One of the inputs is the cost of car ownership, which the Bureau of Transportation Statistics estimates every year (website splash page above), breaking the number down by all the variable and fixed costs. The 2023 number is so interesting to me -- people complain about gas prices all the time, of course, but the variable cost is actually down from 2022. It's the fixed cost -- mostly the cost of the actual vehicle itself! -- that increased markedly last year. Maybe not shocking given the overall inflation environment of the last couple years, but pretty notable.

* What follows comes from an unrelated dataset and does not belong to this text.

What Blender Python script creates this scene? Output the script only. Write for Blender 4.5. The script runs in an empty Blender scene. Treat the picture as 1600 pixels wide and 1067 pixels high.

Anyway, I think the "how much of your life" framing is really interesting and effective. Do you ever think of your time this way? Do you think of travel time in general, or commuting specifically (if you commute) as "lost" time that's coming out of a finite resource (around 16 hours of waking time a day)? I just find it really compelling. I always try to think of travel as an opportunity to also be accomplishing something else -- like burning calories/maintaining fitness (if I'm walking or biking) or reading/catching up on email etc. (on the bus, etc.) But, I'm probably a weirdo...right? If you have different ways you think about your daily time budget, let me know, I love these kinds of perspectives.

Happy Wednesday!

Sneak Peek: Wed May 1, 2024

Comments

We're currently trying to pass a major land use plan for the City of Dallas. Long story short, the "Forward Dallas" plan promotes missing-middle density in all residential areas. Crowds of NIMBYs show up at public hearings to speak against the plan due to typical fear of density. The next public comment session at City Planning Commission is scheduled for next Thursday, May 9th. We're trying to rally as many pro-housing people as we can to show up & speak in support of the plan at City Hall. I want to clip the Garland bit from your video to rally more supporters of housing density. As someone who lives in Downtown Dallas, I noticed many downtown workers grew up in Dallas but now live in Garland only because that's where they could afford a home. I'd like to use this point to convince more people in the suburbs to come down to City Hall on May 9th to speak on this point in support of the land use plan. (Non city residents are allowed to speak at CPC).

Hexel Colorado

Excellent video!! Since each metro area appears only once in list, I'm curious to see rankings of cities just within the Dallas-Arlington-Fort Worth MSA. Would you mind sharing your spreadsheet? Or a subset for DFW?

Hexel Colorado

God… I used to be a super commuter for three years. I’m scared to do the math on that…

I_like_planes_and_cities

I decided to go and calculate it out for myself. I have a 10 year old car that I bought new and financed for 60 months for total payments of $25,400. I have driven 80,300 miles at about 27 mpg. For simplicity's sake, let's say gas averaged $3/gal in that time. That brings my gas total to ~$9k. For maintenance I have replaced my tires 3 times for ~$600 each time (I know, rough luck there), replaced my battery twice at ~$300 each, and gotten my oil changed ~12 times for ~$100 each time (full synthetic). I know there is other work I have had done, I don't know for how much, but it wasn't anything major, so I'll just round my maintenance bill up to an even $5k. Overall that works out to ~$40,400, or ~$11 per day amortized over the life of the car. At my current pay rate, that works out to about 16 minutes a day to pay for my car. On the driving side, I work from home so I don't have a traditional commute. But, I have driven over 80k miles over the life of my car. If I assume an average travel speed of 30 mph, then spread across the full 10 years of my car, I have traveled 44 minutes per day. Conveniently these two numbers total to exactly an hour per day.